LE MONDE | 09.06.09 | 10h40 • Mis à jour le 09.06.09 | 10h41
Bruxelles, bureau européen
La victoire est un plat qui se mange chaud : la droite entend pousser son avantage pour assurer la reconduction de son candidat, José Manuel Barroso, à la tête de la Commission européenne. Ce dernier a fait officiellement acte de candidature, mardi 9 juin, et devait s'envoler dans l'après midi vers Berlin pour y mener des consultations avec la chancelière allemande, Angela Merkel.
Soucieux d'agir vite, le Parti populaire européen (PPE), dont est membre l'UMP, veut prendre de court les appels au front "anti Barroso" lancés par certaines formations, dont l'écologiste Daniel Cohn-Bendit.
Joseph Daul, le président français du groupe PPE dans l'hémicycle, devait rencontrer mardi M. Barroso pour lui demander de s'engager sur un "pacte de législature". Ce document reprend les grandes lignes du programme électoral de sa formation au sujet de "l'économie sociale de marché", de la sécurité, ou de l'immigration. Le texte pose également la question des frontières de l'Union, sans mentionner les négociations avec la Turquie.
Mardi matin, M.Barroso a lui-même placé son éventuel second mandat dans une double perspective : "Une meilleure régulation financière" et une "croissance plus verte et durable".
RECONDUCTION RAPIDE
La formation majoritaire au Parlement européen privilégie le scénario d'une reconduction rapide de M. Barroso. Comme le groupe PPE, le président de la Commission espère que les chefs d'Etat et de gouvernement des Vingt-Sept enclencheront la procédure formelle de sa reconduction dès le Conseil européen des 18 et 19 juin. Il souhaite un vote de confirmation le 15 juillet, lors de la séance inaugurale du Parlement.
Ce scénario laisserait le temps à M. Barroso de former son équipe après l'été et de mûrir son programme en vue d'un second mandat, après consultation des groupes parlementaires et des gouvernements. "Il n'est pas possible de mener ces consultations avec un fantasme", dit un proche de M.Barroso pour justifier une reconduction rapide.
Or, ce calendrier continue d'être contesté par la France et, dans une moindre mesure, par l'Allemagne. Paris maintient la pression sur M. Barroso en mettant en avant des arguments juridiques : "La question est de savoir si on peut élire le président de la Commission sous le traité de Nice et le reste de la Commission sous celui de Lisbonne, dans l'hypothèse de sa ratification" par les pays de l'Union qui ne l'ont pas encore fait, dont l'Irlande, indique un diplomate : "Le PPE veut avancer vite, car l'approbation de M. Barroso dans la configuration actuelle serait plus facile pour lui".

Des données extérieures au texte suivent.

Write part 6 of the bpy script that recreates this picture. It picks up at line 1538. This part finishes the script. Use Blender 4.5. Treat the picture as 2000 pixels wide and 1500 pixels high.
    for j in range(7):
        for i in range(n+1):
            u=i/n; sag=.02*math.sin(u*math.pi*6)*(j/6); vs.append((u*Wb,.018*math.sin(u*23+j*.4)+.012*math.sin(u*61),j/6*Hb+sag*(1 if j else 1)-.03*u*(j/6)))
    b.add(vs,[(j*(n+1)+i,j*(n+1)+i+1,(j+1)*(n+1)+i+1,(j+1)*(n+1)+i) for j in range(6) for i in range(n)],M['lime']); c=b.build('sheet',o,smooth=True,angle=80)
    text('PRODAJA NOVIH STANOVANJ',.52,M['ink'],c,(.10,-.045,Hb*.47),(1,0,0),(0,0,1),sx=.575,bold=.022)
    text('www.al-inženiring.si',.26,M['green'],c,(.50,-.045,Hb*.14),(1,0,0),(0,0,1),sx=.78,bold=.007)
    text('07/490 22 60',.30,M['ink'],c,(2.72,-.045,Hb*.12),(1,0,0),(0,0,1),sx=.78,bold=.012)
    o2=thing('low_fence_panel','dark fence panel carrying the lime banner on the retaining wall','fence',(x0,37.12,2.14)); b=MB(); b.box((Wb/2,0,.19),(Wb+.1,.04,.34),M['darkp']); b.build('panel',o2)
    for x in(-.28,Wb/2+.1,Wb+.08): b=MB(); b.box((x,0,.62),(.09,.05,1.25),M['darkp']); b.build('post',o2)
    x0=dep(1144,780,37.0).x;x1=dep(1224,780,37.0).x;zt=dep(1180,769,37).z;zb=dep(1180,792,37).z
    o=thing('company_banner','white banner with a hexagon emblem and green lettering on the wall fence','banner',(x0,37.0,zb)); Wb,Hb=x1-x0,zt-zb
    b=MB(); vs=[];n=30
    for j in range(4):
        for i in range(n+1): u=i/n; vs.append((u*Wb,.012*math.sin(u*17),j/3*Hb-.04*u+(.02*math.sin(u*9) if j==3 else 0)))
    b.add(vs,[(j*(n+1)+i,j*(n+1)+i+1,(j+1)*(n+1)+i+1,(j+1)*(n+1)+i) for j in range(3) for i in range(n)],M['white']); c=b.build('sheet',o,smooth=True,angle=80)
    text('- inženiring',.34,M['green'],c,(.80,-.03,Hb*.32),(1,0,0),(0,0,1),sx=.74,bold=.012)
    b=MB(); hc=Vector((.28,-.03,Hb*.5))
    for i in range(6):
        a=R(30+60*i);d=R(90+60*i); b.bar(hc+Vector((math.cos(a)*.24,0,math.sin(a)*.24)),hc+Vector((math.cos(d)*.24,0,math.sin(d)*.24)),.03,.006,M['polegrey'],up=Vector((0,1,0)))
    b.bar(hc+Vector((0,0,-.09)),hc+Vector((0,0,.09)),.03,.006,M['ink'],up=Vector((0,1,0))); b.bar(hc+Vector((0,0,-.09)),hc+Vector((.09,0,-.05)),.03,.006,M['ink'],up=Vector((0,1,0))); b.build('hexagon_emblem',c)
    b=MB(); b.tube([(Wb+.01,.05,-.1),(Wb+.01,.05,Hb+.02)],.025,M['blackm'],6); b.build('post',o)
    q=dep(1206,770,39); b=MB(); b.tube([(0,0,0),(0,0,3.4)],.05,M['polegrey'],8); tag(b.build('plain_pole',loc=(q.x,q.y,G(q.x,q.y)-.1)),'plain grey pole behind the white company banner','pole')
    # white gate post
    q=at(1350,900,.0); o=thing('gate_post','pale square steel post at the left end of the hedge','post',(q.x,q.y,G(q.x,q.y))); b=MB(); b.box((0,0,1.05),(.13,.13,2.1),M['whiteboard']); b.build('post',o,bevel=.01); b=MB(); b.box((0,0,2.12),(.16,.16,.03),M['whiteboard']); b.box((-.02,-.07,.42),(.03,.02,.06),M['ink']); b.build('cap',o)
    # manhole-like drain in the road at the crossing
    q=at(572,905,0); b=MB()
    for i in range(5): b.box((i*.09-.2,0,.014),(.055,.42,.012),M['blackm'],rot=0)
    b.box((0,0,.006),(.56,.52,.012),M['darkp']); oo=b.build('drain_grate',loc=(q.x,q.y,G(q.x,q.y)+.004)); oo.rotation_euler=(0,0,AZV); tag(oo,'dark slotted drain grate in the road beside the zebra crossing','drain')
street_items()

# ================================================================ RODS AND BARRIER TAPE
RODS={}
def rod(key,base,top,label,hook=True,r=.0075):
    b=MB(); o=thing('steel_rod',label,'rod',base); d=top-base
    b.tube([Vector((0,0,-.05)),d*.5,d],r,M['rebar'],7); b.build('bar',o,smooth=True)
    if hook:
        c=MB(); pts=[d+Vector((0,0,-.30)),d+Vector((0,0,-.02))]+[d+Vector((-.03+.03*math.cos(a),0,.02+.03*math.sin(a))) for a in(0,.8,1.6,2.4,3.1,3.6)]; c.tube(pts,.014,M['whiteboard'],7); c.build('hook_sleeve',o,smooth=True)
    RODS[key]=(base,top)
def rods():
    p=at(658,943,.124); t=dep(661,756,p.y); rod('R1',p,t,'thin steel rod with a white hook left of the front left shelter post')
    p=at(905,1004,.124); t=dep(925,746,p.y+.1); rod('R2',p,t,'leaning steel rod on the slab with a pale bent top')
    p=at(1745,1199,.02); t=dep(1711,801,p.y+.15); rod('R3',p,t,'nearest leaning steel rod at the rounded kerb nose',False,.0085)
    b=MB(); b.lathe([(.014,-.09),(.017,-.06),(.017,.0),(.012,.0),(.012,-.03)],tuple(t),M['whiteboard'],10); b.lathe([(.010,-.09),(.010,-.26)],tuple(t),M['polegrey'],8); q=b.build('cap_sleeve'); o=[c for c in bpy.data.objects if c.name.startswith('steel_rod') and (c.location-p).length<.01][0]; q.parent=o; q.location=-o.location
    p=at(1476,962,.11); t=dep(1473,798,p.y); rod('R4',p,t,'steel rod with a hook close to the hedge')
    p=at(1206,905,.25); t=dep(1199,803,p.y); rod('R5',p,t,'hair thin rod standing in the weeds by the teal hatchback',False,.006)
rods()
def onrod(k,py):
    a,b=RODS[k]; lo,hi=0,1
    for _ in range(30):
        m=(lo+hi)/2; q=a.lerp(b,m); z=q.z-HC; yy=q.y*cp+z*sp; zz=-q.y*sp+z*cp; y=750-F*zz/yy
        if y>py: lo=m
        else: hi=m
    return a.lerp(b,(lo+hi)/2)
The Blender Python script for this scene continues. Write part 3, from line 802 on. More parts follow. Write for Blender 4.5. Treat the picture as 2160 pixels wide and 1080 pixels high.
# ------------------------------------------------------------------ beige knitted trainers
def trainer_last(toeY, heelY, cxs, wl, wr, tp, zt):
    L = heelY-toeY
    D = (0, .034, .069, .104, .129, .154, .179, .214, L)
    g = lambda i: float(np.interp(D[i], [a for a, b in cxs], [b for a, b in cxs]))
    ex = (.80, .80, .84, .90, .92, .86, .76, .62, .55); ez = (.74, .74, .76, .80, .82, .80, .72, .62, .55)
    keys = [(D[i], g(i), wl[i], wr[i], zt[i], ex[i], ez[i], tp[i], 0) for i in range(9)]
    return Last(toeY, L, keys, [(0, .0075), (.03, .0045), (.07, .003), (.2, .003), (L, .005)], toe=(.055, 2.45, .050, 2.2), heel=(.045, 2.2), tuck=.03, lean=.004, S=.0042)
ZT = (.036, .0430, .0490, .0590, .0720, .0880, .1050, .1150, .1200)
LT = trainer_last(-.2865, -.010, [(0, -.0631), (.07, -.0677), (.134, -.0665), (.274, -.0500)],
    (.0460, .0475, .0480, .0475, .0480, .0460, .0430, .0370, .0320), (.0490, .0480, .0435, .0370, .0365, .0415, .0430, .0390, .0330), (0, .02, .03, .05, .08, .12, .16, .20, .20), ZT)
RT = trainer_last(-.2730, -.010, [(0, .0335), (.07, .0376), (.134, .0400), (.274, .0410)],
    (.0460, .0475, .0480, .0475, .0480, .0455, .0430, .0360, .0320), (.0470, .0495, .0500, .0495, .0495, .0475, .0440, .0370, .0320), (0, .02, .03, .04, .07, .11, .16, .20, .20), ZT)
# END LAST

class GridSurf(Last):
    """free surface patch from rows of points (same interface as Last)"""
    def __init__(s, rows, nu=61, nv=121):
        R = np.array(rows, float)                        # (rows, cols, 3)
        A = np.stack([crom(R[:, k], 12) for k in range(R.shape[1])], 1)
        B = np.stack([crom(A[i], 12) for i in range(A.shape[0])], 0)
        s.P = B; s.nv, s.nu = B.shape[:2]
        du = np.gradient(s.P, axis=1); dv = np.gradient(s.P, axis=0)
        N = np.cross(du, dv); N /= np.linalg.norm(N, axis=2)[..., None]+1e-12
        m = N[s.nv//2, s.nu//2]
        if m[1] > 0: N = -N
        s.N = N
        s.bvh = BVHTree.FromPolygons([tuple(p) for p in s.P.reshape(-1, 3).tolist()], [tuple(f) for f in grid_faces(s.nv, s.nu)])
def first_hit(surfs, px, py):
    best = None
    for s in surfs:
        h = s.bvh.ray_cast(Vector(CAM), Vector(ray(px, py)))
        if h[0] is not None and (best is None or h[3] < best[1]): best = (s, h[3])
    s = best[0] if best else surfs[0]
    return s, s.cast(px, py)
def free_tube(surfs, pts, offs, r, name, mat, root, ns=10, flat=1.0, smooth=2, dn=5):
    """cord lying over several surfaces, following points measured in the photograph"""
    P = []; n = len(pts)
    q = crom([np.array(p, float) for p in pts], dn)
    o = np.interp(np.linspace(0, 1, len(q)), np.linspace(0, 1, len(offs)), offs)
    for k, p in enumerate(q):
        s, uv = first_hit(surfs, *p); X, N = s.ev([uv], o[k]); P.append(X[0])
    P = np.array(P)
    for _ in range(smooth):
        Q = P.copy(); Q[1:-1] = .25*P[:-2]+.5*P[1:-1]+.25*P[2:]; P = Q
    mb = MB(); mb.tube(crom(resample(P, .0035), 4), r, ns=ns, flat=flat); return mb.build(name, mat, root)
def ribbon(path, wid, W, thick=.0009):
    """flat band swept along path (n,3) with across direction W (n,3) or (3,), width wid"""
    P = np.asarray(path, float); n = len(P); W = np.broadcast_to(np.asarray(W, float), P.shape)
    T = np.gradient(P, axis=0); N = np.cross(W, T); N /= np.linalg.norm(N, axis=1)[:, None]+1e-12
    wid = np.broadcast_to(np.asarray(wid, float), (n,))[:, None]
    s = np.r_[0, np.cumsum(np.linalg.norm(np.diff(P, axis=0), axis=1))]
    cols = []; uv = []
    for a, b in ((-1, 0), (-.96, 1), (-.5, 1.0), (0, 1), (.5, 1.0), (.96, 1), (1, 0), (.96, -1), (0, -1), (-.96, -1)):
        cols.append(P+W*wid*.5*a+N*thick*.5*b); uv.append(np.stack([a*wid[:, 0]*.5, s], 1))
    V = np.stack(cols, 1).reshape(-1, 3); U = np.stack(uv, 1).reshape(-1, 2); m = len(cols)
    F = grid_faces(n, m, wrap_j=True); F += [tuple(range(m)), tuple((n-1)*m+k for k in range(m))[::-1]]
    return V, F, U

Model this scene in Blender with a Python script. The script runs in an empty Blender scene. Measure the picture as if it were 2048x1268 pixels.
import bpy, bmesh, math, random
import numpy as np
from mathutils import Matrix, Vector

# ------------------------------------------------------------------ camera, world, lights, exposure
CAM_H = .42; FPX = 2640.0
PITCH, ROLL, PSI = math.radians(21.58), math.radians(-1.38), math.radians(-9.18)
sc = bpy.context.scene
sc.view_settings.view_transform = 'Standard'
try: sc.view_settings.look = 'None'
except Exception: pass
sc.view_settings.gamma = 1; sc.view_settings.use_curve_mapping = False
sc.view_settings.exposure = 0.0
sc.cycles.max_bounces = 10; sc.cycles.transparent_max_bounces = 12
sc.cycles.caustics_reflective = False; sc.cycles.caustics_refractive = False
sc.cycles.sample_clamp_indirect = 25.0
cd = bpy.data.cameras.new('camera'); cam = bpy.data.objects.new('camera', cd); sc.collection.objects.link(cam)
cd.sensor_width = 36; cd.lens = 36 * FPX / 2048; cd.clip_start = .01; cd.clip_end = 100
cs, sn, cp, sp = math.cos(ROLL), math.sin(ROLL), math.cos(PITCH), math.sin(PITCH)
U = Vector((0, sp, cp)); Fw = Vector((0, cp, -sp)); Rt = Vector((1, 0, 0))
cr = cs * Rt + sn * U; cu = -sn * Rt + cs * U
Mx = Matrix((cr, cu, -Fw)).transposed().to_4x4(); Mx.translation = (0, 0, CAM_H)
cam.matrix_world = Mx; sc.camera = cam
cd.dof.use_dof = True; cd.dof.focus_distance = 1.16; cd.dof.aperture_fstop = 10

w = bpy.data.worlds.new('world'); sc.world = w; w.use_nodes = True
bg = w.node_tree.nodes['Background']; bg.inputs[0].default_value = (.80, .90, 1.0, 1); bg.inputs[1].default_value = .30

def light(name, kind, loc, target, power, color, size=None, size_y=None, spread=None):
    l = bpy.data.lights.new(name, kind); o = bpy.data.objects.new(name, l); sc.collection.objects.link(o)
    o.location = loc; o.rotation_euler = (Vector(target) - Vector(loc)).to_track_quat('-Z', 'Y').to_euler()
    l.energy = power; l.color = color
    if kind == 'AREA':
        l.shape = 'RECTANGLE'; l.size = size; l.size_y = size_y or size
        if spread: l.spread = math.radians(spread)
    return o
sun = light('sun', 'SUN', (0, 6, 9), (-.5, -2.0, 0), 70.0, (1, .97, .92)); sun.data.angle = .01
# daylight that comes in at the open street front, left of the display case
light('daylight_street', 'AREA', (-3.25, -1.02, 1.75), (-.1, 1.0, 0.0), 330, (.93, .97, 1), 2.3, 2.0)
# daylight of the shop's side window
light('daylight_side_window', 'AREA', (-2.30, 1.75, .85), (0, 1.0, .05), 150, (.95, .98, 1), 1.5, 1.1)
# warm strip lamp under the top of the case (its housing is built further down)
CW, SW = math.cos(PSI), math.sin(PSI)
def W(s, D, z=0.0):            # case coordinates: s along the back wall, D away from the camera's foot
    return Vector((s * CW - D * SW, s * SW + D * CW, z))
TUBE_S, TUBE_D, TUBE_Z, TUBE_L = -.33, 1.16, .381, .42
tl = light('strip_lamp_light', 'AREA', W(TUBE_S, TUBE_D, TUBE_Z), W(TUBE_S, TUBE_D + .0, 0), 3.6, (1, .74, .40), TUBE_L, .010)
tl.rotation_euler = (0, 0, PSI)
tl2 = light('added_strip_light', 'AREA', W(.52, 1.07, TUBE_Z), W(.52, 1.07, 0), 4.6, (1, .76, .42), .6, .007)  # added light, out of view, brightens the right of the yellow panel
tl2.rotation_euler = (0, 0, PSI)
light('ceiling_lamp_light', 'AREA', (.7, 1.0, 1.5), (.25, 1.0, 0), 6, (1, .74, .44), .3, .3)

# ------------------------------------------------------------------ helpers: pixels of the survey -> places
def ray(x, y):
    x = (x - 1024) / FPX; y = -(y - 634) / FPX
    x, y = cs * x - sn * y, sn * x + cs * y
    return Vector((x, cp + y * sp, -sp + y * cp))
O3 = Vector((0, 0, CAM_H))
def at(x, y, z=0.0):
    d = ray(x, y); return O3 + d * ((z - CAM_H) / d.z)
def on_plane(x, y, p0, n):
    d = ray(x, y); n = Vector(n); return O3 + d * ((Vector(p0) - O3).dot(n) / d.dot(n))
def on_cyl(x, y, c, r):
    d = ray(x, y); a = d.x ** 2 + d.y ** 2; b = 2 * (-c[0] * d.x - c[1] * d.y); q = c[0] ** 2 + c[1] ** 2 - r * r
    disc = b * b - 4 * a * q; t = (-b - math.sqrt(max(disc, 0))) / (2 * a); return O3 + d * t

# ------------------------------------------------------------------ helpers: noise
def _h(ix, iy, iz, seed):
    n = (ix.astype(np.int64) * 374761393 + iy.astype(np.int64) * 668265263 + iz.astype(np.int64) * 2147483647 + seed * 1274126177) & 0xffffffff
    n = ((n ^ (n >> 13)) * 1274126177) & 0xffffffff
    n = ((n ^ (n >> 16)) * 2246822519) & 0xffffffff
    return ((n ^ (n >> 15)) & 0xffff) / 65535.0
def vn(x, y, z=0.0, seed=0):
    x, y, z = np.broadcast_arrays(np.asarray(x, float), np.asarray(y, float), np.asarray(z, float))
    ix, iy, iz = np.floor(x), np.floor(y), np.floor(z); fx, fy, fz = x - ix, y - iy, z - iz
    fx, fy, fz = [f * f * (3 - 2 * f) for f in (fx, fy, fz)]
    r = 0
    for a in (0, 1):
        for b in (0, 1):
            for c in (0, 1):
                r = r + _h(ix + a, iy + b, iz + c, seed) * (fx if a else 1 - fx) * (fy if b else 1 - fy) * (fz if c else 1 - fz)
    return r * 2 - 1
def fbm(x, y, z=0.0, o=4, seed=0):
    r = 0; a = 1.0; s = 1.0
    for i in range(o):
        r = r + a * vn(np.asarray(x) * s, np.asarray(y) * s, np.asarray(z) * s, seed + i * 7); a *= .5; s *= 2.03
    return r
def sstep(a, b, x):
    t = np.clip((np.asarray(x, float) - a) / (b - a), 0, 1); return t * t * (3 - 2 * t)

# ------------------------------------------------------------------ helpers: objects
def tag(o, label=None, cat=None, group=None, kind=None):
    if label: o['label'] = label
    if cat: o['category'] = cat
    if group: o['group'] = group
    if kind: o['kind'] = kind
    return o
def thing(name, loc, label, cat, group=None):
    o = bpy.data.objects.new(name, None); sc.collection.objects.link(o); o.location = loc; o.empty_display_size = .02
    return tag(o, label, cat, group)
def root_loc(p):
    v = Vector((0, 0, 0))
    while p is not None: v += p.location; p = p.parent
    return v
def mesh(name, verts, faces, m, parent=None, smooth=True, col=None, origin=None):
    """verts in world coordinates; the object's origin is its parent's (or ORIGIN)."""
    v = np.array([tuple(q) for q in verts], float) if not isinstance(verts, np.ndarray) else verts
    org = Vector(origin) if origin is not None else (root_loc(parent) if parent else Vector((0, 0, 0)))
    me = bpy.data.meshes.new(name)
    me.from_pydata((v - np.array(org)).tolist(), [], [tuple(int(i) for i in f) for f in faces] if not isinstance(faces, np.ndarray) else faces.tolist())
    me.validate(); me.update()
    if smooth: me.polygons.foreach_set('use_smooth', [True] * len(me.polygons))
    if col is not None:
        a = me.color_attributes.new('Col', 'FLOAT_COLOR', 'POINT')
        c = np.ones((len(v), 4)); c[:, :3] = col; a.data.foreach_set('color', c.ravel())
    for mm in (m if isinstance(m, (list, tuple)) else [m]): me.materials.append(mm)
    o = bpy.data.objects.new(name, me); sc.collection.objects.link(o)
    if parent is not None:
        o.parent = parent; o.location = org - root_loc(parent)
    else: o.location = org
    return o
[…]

Avec le traité de Nice, actuellement en vigueur, la désignation du patron de l'exécutif européen nécessite une simple majorité des votants au Parlement. Une majorité absolue des eurodéputés serait au contraire requise, avec le traité de Lisbonne, pour "élire" M. Barroso. C'est-à-dire 369 élus, alors que le PPE devrait disposer de 263 membres, selon des projections provisoires.
En position de force, la droite ne peut néanmoins pas avancer seule. "Aucun groupe politique n'a de majorité absolue, donc il faut négocier", a convenu lundi le Belge Wilfried Martens, président du Parti populaire européen, en tendant la main au Parti socialiste européen (PSE, 161 membres à ce stade) et aux libéraux-démocrates (80), dont est membre le MoDem.
Graham Watson, le président britannique des libéraux-démocrates, s'est montré ouvert à ce ménage à trois à condition qu'il favorise sa candidature à la présidence du Parlement. Il n'exclut pas de soutenir M. Barroso, même s'il n'estime "pas logique" d'accélérer le mouvement avant la ratification du traité de Lisbonne.
Sonné par sa défaite, le PSE n'a pas encore répondu à l'invitation. Lors de la dernière législature, il avait négocié un "accord technique" avec le PPE, portant sur la répartition des postes les plus importants, dont la présidence de l'hémicycle. Le président sortant du groupe, l'Allemand Martin Schulz, envisageait de renouveler cette association, mais sa position a été affaiblie par l'échec du SPD en Allemagne.
Une partie des membres du groupe, dont les Français, ne sont pas en meilleure situation, mais ne veulent pas entendre parler d'une reconduction de M. Barroso, jugé trop libéral et peu réactif dans la crise économique.
Article paru dans l'édition du 10.06.09.